Result: MS programs continued to run; Borland programs crashed;
2. I myself kept hitting my head against a brick wall, trying to get
an "Open File" dialog box function, similar to the dialog boxes that
I saw MS products using... but I could never get it to work using
using the API calls available. It was only much later, when I heard
about Microsoft losing the "Undocumented APIs" court case, that I
found out that MS had been stuffing me around, wasting a lot of my
time, on functions that the court case found did not produce
workable results. The exasperation over the MS API problems,
underlined by the "undocumented APIs" court findings, have been the
reason why I've switched to GNU/Linux as far and as hard as I
possibly can;
3. Another example comes from the instant that Microsoft transitioned
from generally-command-line-driven interfaces, and in particular,
when they suddenly allowed spaces in filenames, why did they suddenly
use the name
"Program Files"
?
For crying out loud, it's a filesystem, with a hierarchy set up by
directories. Perhaps "Program Files And Directories"? A cynical
user could look at the MS environment from a time when a space was
generally agreed to be a word (including filename) separator, and
the tools for quoting complex words were more primitive in the
command shell(s) of the day. "Program Files" as the start of a full
filename meant that naive multi-word parsers would see "Program" as
one word, and "Files/whatever/etcetera" (fill in some real data for
"whatever/etcetera", as desired). Both parts will not work as
desired. My opinion is that, given that it was obviously already a
filesystem, the name "Program Files" at the base of the path broke
compatibility for programs that were not expecting spaces in
filenames;
4. My personal favourite: The MS-DOS-era C function "Beep()", aimed
at working with the internal PC speaker, with two parameters:
BOOL Beep(
DWORD dwFreq,
DWORD dwDuration
);
Back in the MS-DOS days, some programs could come up with some neat
sound effects by emitting pairs (or triples?) of very-short-duration
tones, perhaps sweeping the set from low to high frequencies within
a second, as a way of signalling the end of an operation. This
might involve perhaps 10-15 separate Beep calls. Some games may also
have exploited this short-duration capability. (I'm not certain,
but I think the duration was in 1/18ths of a second, corresponding to
hardware timer ticks.)
I recall fondly when a version of Windows came out (Windows 95?),
when all of a sudden, "Duration" was ignored, and the sound was played
for a full second... so these smarty-pants programs, instead of giving
a neat sound for about (say) 15/18ths of a second, via 15 separate
Beep() calls, suddenly started a slow sequence of tones that locked up
the machine for 15 seconds (because Beep was synchronous), before the
user could continue.
See:
http://www.jasinskionline.com/WindowsApi/ref/b/beep.html
and look at lovely documentation in there, such as:
Platforms
Windows 95: Supported.
Windows 98: Supported.
Windows NT: Requires Windows NT 3.1 or later.
Windows 2000: Supported.
Windows CE: Not Supported.
[...]
Parameters
dwFreq
Windows NT/2000: The frequency, in hertz (Hz), of the tone to play. Windows 95/98: Ignored.
dwDuration
Windows NT/2000: The duration, in milliseconds, to play the desired tone. Windows 95/98: Ignored.

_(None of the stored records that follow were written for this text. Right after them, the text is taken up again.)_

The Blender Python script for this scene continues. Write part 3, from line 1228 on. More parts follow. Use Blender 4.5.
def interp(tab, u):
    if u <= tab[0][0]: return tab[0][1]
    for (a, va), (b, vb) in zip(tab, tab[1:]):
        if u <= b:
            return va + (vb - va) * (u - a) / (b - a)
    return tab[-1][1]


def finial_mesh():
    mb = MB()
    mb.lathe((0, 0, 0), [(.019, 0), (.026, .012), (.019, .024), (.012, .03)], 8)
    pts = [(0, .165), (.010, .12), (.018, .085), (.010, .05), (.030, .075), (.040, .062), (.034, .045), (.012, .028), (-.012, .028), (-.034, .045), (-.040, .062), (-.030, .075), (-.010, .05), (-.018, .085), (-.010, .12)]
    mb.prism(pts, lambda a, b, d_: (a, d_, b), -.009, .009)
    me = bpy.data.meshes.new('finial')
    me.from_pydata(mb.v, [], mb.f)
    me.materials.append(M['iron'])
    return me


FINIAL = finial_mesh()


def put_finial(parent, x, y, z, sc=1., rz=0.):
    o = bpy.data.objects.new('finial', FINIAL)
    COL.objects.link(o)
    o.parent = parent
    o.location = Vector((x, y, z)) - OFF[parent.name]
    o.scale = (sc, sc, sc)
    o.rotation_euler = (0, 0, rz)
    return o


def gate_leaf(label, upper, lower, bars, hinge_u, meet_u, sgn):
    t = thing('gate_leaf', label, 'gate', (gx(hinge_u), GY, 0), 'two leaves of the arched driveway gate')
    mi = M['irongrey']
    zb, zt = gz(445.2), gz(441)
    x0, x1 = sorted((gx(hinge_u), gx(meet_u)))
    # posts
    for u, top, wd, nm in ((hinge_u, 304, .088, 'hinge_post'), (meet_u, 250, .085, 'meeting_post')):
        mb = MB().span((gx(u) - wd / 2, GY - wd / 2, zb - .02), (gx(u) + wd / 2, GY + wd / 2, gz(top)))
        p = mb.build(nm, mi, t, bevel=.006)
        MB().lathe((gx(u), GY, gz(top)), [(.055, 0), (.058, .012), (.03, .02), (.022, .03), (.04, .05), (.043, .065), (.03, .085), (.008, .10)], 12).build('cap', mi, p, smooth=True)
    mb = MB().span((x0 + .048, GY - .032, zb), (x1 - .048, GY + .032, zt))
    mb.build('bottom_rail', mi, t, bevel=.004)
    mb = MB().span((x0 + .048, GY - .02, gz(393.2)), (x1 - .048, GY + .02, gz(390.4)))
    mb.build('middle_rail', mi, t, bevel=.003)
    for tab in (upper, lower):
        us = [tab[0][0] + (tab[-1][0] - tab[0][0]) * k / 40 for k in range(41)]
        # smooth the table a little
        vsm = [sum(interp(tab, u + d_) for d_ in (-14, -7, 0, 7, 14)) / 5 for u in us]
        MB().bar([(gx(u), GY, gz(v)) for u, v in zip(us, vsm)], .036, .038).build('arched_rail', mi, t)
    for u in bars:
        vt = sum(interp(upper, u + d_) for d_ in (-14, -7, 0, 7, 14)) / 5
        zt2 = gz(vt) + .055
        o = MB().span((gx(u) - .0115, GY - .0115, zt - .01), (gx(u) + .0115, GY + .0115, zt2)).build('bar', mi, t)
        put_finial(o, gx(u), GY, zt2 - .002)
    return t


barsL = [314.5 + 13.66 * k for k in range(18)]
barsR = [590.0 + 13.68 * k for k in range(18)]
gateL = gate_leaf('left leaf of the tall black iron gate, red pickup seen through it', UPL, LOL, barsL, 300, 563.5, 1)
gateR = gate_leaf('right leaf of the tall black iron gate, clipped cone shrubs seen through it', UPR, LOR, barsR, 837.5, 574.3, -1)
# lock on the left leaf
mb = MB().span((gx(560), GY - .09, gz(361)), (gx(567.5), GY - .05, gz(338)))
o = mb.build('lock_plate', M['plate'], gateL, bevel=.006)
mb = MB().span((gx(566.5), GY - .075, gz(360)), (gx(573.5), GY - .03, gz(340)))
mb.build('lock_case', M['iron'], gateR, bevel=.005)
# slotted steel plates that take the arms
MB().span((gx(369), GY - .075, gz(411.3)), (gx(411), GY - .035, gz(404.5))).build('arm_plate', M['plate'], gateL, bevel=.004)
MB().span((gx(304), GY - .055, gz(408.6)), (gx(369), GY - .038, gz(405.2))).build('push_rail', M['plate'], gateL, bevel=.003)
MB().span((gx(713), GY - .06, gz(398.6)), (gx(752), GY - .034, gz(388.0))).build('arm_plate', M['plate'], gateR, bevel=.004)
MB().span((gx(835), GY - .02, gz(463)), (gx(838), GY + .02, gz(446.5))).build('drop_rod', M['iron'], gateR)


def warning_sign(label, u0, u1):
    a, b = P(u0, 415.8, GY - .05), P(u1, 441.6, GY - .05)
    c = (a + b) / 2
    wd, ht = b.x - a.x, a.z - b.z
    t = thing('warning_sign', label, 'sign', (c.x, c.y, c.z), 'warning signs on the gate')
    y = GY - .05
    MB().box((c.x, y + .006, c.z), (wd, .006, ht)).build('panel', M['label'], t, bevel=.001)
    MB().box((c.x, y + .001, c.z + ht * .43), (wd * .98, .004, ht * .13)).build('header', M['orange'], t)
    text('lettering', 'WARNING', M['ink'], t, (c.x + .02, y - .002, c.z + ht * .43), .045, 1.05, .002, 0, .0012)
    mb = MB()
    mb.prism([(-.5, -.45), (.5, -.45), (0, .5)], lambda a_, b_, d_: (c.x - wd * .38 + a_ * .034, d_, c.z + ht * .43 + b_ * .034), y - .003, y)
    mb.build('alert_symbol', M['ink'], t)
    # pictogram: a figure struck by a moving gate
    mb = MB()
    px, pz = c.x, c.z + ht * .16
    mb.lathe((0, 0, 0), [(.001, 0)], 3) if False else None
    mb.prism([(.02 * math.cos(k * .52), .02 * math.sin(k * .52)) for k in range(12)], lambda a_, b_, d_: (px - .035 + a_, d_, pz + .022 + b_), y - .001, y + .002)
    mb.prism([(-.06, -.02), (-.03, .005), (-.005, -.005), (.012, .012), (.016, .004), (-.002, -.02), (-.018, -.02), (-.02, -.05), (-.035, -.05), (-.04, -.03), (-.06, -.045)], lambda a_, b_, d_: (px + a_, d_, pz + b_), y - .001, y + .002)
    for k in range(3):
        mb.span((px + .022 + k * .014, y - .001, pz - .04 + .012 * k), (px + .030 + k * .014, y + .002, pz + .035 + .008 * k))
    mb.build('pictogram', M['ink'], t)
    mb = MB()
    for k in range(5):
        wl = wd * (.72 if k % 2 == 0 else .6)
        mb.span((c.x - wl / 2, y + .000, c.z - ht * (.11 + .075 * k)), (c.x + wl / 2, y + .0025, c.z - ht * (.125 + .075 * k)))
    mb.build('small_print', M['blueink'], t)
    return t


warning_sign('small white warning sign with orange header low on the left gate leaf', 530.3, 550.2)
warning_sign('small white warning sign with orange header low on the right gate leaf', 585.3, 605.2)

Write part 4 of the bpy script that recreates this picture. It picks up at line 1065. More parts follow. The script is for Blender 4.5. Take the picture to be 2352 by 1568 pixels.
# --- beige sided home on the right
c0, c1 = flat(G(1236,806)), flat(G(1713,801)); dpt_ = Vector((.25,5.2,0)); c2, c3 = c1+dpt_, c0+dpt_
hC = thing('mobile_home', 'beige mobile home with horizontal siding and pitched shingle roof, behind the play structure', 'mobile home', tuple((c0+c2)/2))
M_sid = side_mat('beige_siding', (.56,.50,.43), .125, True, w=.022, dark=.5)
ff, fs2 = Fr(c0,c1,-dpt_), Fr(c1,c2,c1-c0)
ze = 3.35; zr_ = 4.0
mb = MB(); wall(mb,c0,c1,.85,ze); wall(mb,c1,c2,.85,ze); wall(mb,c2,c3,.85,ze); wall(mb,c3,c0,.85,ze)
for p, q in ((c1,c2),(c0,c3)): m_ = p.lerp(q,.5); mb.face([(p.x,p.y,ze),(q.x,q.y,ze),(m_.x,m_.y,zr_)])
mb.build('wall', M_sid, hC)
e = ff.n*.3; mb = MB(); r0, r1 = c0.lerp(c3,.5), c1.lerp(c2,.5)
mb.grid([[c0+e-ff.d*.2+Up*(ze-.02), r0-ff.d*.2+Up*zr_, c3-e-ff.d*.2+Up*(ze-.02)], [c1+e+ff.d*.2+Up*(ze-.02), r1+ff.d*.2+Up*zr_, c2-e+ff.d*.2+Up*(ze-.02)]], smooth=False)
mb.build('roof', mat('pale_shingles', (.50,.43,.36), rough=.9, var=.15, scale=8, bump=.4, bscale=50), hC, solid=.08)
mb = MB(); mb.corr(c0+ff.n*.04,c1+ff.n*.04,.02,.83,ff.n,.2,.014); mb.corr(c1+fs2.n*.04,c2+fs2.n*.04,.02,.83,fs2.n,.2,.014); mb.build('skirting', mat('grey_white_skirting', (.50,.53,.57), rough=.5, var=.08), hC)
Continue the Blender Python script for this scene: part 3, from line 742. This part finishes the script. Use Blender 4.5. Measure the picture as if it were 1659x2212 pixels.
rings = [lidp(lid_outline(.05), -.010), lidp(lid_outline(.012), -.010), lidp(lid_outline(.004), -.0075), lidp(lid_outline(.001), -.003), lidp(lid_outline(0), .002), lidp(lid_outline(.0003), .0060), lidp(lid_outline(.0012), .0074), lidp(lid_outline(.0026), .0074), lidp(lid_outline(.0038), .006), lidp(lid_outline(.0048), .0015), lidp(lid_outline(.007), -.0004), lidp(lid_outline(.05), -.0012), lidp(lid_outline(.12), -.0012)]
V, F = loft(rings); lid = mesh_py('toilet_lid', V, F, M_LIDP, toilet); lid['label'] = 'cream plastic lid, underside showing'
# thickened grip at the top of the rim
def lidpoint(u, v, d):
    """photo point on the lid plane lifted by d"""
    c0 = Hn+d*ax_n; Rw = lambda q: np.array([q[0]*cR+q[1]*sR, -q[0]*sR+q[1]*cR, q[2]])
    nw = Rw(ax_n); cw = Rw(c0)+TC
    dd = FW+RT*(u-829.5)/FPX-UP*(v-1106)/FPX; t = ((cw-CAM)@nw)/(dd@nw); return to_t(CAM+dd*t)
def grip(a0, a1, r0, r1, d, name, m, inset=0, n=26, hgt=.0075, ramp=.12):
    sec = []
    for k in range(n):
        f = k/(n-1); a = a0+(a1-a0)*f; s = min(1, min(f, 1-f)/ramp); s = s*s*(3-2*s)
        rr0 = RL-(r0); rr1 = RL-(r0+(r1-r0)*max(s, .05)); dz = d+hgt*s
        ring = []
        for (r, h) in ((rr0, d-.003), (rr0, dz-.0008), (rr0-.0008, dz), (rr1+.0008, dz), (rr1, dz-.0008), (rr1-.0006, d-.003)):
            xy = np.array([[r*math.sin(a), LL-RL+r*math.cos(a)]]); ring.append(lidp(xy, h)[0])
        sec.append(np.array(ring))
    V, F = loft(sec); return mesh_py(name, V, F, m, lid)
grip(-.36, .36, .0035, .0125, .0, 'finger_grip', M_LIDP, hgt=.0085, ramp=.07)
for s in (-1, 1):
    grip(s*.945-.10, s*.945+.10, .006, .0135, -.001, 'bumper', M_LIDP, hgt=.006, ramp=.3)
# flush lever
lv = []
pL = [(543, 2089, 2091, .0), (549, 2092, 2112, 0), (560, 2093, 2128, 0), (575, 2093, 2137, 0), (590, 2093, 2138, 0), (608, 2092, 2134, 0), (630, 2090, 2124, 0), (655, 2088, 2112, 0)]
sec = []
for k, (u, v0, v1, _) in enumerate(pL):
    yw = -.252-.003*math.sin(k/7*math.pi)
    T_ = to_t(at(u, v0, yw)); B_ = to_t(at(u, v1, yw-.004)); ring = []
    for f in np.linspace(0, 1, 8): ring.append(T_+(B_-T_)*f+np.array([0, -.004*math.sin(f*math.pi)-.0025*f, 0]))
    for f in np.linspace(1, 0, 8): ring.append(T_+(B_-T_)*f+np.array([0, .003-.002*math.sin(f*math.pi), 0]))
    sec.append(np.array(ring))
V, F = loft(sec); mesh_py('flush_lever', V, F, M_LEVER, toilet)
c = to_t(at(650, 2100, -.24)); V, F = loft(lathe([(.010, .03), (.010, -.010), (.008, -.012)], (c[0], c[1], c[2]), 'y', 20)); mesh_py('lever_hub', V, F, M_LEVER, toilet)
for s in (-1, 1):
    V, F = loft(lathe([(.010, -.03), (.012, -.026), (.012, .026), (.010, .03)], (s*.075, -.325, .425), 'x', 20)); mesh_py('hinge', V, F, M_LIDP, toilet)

Let's re-read that again, just to make sure: "Backwards Compatibility":
dwfreq: "Windows 95/98: dwFreq: Ignored"
dwDuration: "Windows 95/98: dwFreq: Ignored"
Did the Duration change from:
- "1/18ths of a second" duration units; to
- "ignored (force one second)" duration units; to
- "milliseconds" duration units;
Yep. (Both frequency and duration were ignored when the Beep function
was mutilated to play the "default system sound".)
Is changing the units of a parameter backwards-compatible, when the
function name and parameter list doesn't change?